--- Start ---

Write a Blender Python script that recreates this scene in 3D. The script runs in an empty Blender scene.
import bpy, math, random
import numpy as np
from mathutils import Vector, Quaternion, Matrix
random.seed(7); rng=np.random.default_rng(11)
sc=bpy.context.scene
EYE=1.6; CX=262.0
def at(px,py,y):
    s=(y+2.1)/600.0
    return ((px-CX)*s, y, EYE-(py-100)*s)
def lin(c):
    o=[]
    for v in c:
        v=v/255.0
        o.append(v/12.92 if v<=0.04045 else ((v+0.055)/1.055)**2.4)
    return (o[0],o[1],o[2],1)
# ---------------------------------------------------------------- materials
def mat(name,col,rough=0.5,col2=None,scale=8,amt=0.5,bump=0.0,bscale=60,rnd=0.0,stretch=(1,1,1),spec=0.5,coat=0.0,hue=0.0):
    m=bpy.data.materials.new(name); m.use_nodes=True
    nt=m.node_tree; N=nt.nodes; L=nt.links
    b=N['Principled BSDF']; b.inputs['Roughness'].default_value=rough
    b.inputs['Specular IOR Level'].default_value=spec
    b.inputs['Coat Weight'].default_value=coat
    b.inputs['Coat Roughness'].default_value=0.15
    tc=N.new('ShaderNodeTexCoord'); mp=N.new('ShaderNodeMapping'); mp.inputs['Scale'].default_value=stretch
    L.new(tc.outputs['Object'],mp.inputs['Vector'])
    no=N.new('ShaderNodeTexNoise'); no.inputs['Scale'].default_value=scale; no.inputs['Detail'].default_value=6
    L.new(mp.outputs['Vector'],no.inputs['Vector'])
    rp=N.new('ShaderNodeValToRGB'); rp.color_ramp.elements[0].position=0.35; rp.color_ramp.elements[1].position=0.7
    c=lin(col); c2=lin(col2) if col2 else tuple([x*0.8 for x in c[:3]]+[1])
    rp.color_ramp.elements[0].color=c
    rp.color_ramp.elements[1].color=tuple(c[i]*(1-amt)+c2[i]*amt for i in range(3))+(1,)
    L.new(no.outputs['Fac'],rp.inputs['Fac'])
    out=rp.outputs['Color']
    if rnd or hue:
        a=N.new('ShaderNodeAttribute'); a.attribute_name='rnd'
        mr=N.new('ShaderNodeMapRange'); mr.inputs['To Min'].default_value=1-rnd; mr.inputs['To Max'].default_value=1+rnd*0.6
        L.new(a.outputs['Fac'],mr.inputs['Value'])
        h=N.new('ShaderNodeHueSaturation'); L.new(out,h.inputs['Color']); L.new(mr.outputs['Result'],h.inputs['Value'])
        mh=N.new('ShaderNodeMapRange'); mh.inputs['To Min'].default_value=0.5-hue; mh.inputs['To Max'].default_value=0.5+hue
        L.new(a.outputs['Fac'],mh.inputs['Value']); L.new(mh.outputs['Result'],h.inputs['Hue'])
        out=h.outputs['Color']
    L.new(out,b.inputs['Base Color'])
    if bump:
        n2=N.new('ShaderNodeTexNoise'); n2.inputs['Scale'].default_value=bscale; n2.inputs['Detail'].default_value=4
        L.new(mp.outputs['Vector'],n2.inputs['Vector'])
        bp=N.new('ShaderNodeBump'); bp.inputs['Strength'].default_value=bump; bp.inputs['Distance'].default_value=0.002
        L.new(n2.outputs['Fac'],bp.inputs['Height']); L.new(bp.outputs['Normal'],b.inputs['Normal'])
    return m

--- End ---

Aim of the task — Extract the data in full. Keep it word for word.

Exercise result —
Write a Blender Python script that recreates this scene in 3D. The script runs in an empty Blender scene.
import bpy, math, random
import numpy as np
from mathutils import Vector, Quaternion, Matrix
random.seed(7); rng=np.random.default_rng(11)
sc=bpy.context.scene
EYE=1.6; CX=262.0
def at(px,py,y):
    s=(y+2.1)/600.0
    return ((px-CX)*s, y, EYE-(py-100)*s)
def lin(c):
    o=[]
    for v in c:
        v=v/255.0
        o.append(v/12.92 if v<=0.04045 else ((v+0.055)/1.055)**2.4)
    return (o[0],o[1],o[2],1)
# ---------------------------------------------------------------- materials
def mat(name,col,rough=0.5,col2=None,scale=8,amt=0.5,bump=0.0,bscale=60,rnd=0.0,stretch=(1,1,1),spec=0.5,coat=0.0,hue=0.0):
    m=bpy.data.materials.new(name); m.use_nodes=True
    nt=m.node_tree; N=nt.nodes; L=nt.links
    b=N['Principled BSDF']; b.inputs['Roughness'].default_value=rough
    b.inputs['Specular IOR Level'].default_value=spec
    b.inputs['Coat Weight'].default_value=coat
    b.inputs['Coat Roughness'].default_value=0.15
    tc=N.new('ShaderNodeTexCoord'); mp=N.new('ShaderNodeMapping'); mp.inputs['Scale'].default_value=stretch
    L.new(tc.outputs['Object'],mp.inputs['Vector'])
    no=N.new('ShaderNodeTexNoise'); no.inputs['Scale'].default_value=scale; no.inputs['Detail'].default_value=6
    L.new(mp.outputs['Vector'],no.inputs['Vector'])
    rp=N.new('ShaderNodeValToRGB'); rp.color_ramp.elements[0].position=0.35; rp.color_ramp.elements[1].position=0.7
    c=lin(col); c2=lin(col2) if col2 else tuple([x*0.8 for x in c[:3]]+[1])
    rp.color_ramp.elements[0].color=c
    rp.color_ramp.elements[1].color=tuple(c[i]*(1-amt)+c2[i]*amt for i in range(3))+(1,)
    L.new(no.outputs['Fac'],rp.inputs['Fac'])
    out=rp.outputs['Color']
    if rnd or hue:
        a=N.new('ShaderNodeAttribute'); a.attribute_name='rnd'
        mr=N.new('ShaderNodeMapRange'); mr.inputs['To Min'].default_value=1-rnd; mr.inputs['To Max'].default_value=1+rnd*0.6
        L.new(a.outputs['Fac'],mr.inputs['Value'])
        h=N.new('ShaderNodeHueSaturation'); L.new(out,h.inputs['Color']); L.new(mr.outputs['Result'],h.inputs['Value'])
        mh=N.new('ShaderNodeMapRange'); mh.inputs['To Min'].default_value=0.5-hue; mh.inputs['To Max'].default_value=0.5+hue
        L.new(a.outputs['Fac'],mh.inputs['Value']); L.new(mh.outputs['Result'],h.inputs['Hue'])
        out=h.outputs['Color']
    L.new(out,b.inputs['Base Color'])
    if bump:
        n2=N.new('ShaderNodeTexNoise'); n2.inputs['Scale'].default_value=bscale; n2.inputs['Detail'].default_value=4
        L.new(mp.outputs['Vector'],n2.inputs['Vector'])
        bp=N.new('ShaderNodeBump'); bp.inputs['Strength'].default_value=bump; bp.inputs['Distance'].default_value=0.002
        L.new(n2.outputs['Fac'],bp.inputs['Height']); L.new(bp.outputs['Normal'],b.inputs['Normal'])
    return m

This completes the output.